Yvette Z’Graggen dans les années 1940 © N. Brunel
Dans ce récit autobiographique, la Genevoise aborde la question de la responsabilité de la Suisse durant la guerre face au sort des Juifs notamment. Avec cette question frontale: que savait-on? Que pouvait-on savoir? C’est après avoir vu le fameux film de Markus Imhoof, La Barque est pleine (1981), qui raconte le destin d’un groupe de réfugiés tentant de franchir la frontière helvétique, qu’Yvette Z’Graggen décide d’entreprendre ce travail d’introspection. Car c’est d’abord elle-même qu’elle questionne, se plongeant dans les carnets tenus durant ces mêmes années, se remémorant ses souvenirs et surtout feuilletant la presse qu’elle lisait à l’époque, en particulier le quotidien La Suisse. L’ouvrage qu’elle va ramener de cette plongée dans le temps est alors tout à fait unique. Certes, avant Les Années silencieuses, il y a eu l’émouvant Et Saint-Gingolph brûlait d’Henri Debluë, paru en 1977, cinq ans auparavant. Mais il s’agit d’un récit en quelque sorte impressionniste, où la guerre apparaît seulement en toile de fond, alors qu’elle est au cœur du livre de Z’Graggen.

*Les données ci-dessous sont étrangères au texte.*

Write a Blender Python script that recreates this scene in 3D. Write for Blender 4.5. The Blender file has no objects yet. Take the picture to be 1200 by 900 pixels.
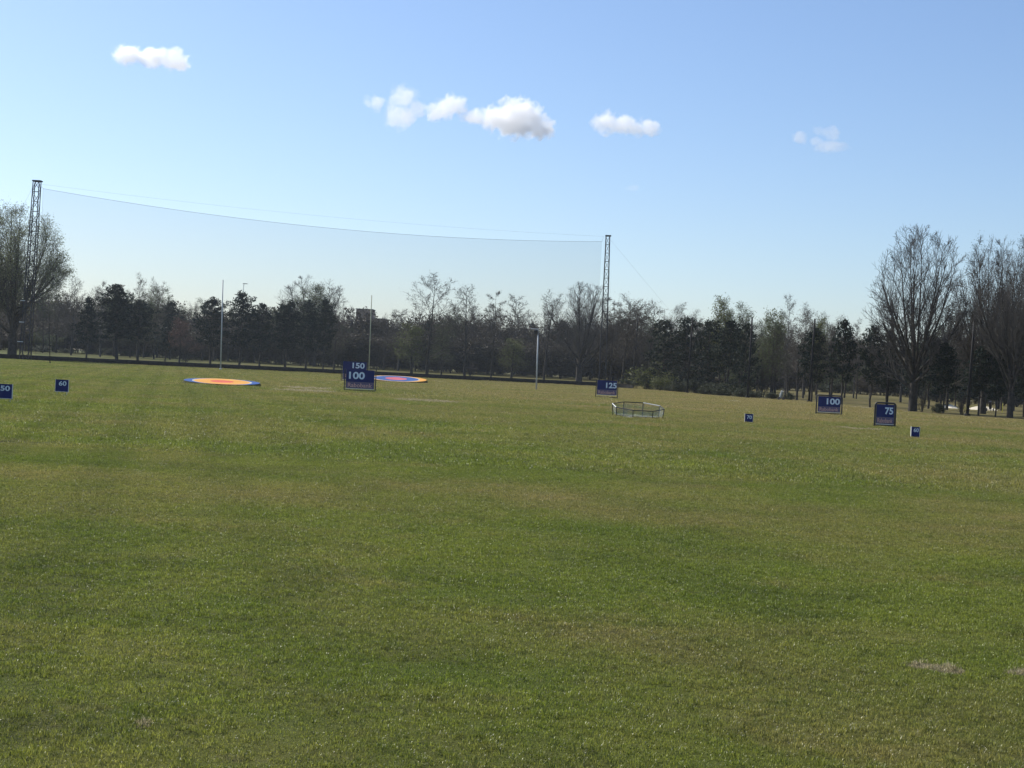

De cette immersion dans le passé, elle conclut d’ailleurs qu’elle «aurait très bien pu savoir qu’il existait en Suisse, en 1942 et 1943, un ‘’problème des réfugiés’’. Une lecture attentive de mon quotidien aurait permis de m’en rendre compte.» Lui permettant de ce fait d’établir un lien de cause à effet avec la situation des Juifs. «Alors, pour quelles raisons, se demande-t-elle, une fille de mon âge, capable de réfléchir, de raisonner, n’a-t-elle à aucun moment été sensibilisée par le refoulement de nombreux fugitifs, pourquoi est-elle, au contraire, restée béatement convaincue que tous ceux qui se présentaient à nos frontières et dont la vie était en danger étaient accueillis à bras ouverts?» Peut-être parce qu’elle est une jeune femme qui croit en la vie, qui aime sortir, s’amuser, comme tous les gens de son âge, car Les Années silencieuses, c’est aussi l’évocation d’une génération, qui tente d’oublier la guerre et les périls. Pour qui «la vie attendait», suivant le titre de son premier roman.

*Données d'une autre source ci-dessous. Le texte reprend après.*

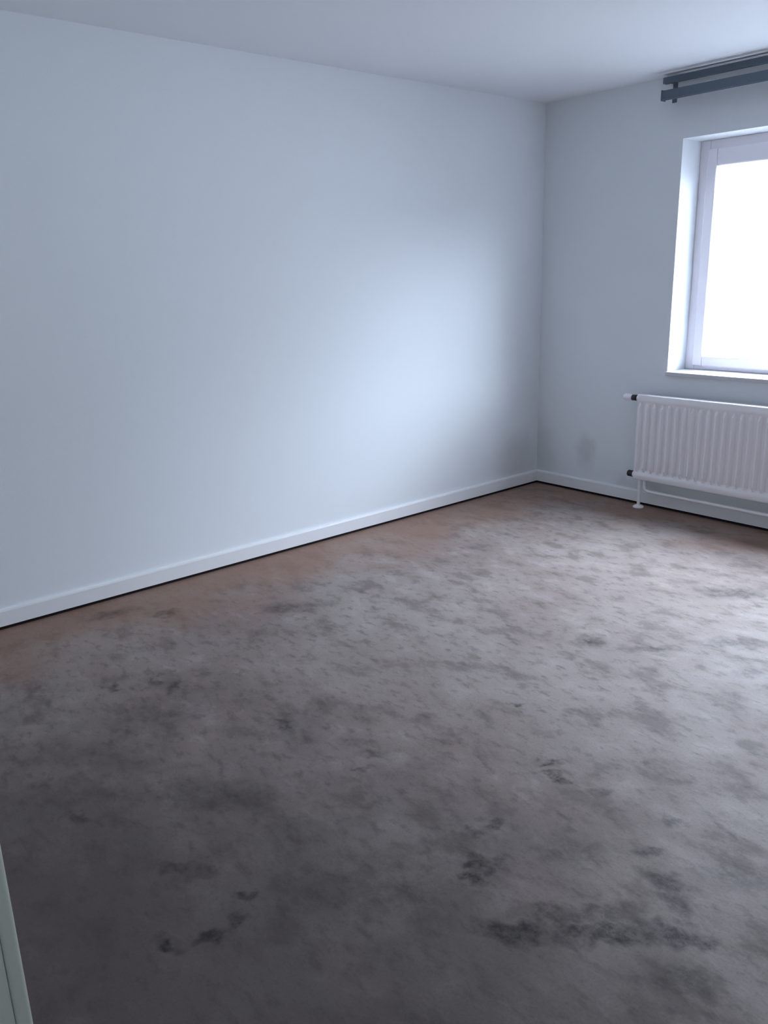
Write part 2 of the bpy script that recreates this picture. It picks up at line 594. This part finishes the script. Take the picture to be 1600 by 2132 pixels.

J'ai l'impression de retrouver une patrie lointaine
Quelques années plus tard, Yvette Z’Graggen brisera un autre tabou. Elle racontera, dans un magnifique roman, Matthias Berg (1995), ainsi que dans un récit plus directement autobiographique, le poignant Ciel d’Allemagne (1996), sa liaison avant-guerre avec Herbert, un étudiant allemand. Tous deux poursuivront pendant une dizaine d’années une correspondance, y compris lorsqu’il sera mobilisé et envoyé sur le front de l’Est – les lettres censurées par l’Oberkommando der Wehrmacht évoquées dans Les Années silencieuses – puis ce sera le mutisme. Cet amour, d’une certaine manière, lui fait honte. Nous sommes dans les années 1950; l’Allemagne est au ban des nations. Et puis la roue de l’Histoire tourne.

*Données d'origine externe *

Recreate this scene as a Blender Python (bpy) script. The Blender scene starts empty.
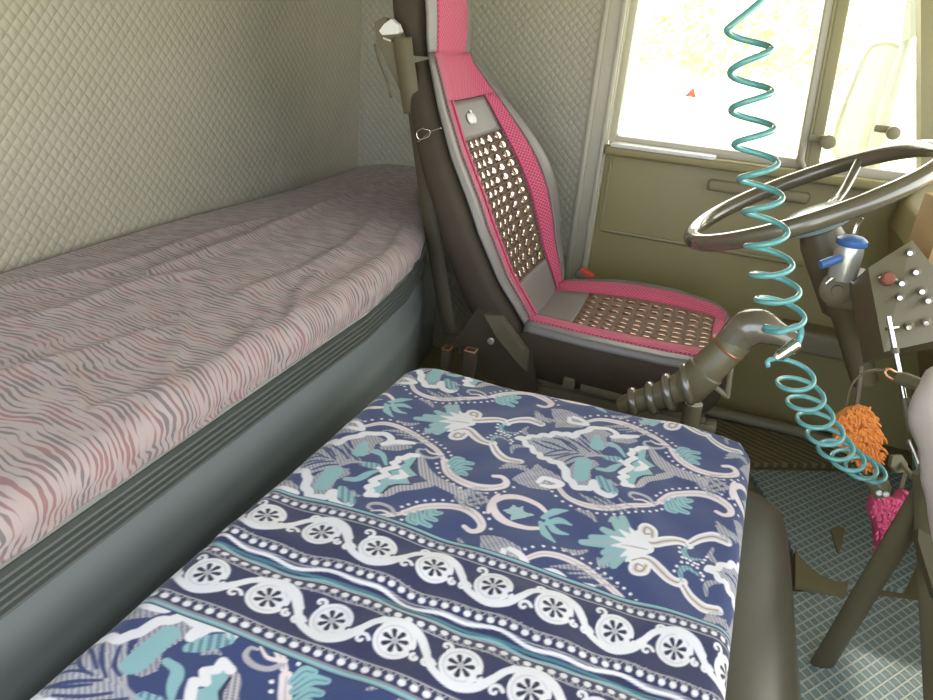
import bpy, bmesh, math, random
import numpy as np
from mathutils import Vector, Matrix

random.seed(7)
rng = np.random.default_rng(7)
PI = math.pi
SC = bpy.context.scene
COL = SC.collection

# ------------------------------------------------------------------ camera solve
FPX = 720.0
CX, CY = 466.5, 350.0
CAM = np.array([0.0, 0.0, 1.15])


def _ray(x, y):
    v = np.array([x - CX, y - CY, FPX])
    return v / np.linalg.norm(v)


_Y = _ray(750, 50)
_nx = -_ray(-1934, -196)
_X = _nx - _Y * _nx.dot(_Y)
_X /= np.linalg.norm(_X)
_Z = np.cross(_X, _Y)
R = np.array([_X, _Y, _Z])                 # world = R @ cam (x right, y down, z ahead)


def dray(px, py):
    return R @ np.array([px - CX, py - CY, FPX])


def onx(px, py, x):
    d = dray(px, py)
    return Vector(CAM + d * (x - CAM[0]) / d[0])


def ony(px, py, y):
    d = dray(px, py)
    return Vector(CAM + d * (y - CAM[1]) / d[1])


def onz(px, py, z):
    d = dray(px, py)
    return Vector(CAM + d * (z - CAM[2]) / d[2])


def dep(px, py, t):
    return Vector(CAM + dray(px, py) * t / FPX)


cam_d = bpy.data.cameras.new('camera')
cam = bpy.data.objects.new('camera', cam_d)
COL.objects.link(cam)
cam_d.sensor_width = 36.0
cam_d.lens = FPX / 933.0 * 36.0
cam_d.clip_start = 0.02
M4 = Matrix.Identity(4)
for i in range(3):
    M4[i][0] = R[i, 0]
    M4[i][1] = -R[i, 1]
    M4[i][2] = -R[i, 2]
    M4[i][3] = CAM[i]
cam.matrix_world = M4
SC.camera = cam
SC.view_settings.view_transform = 'Standard'
SC.view_settings.look = 'None'
SC.view_settings.gamma = 1.0
SC.view_settings.use_curve_mapping = False
SC.view_settings.exposure = 0.0


# ------------------------------------------------------------------ materials
def lin(c):
    out = []
    for v in c:
        v /= 255.0
        out.append(v / 12.92 if v <= 0.04045 else ((v + 0.055) / 1.055) ** 2.4)
    return (*out, 1.0)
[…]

Les Années silencieuses, édition originale, 1982 © Coll. part.
Après la réunification, Yvette Z’Graggen se rend à Berlin, renoue avec ce passé occulté, enfoui au plus profond d’elle.«J'ai l'impression de retrouver une patrie lointaine, perdue dans la brume des années.» Et puis n’a-t-elle pas toujours aimé l’Allemagne, sa langue, sa culture? Et l’un de ses arrière-grands-parents n’était-il pas né à Berlin? Et son grand-père, à Vienne? Et d’évoquer notamment la résistance allemande à Hitler, sujet encore largement passé sous silence. Un autre devoir de mémoire qui oblige, estime-t-elle. Tout comme pour Marie, la jeune narratrice de Matthias Berg, qui finit par retrouver à Berlin son grand-père allemand.
Le voyant étendu sur le lit et Lena, sa compagne, assise en face de lui, «Les derniers témoins», pense-t-elle. «Bientôt, dans une vingtaine d’années tout au plus, il n’y aura plus personne pour se souvenir. Ce qui est arrivé on l’apprendra à travers des récits de plus en plus édulcorés, d’où la douleur peu à peu se sera retirée.»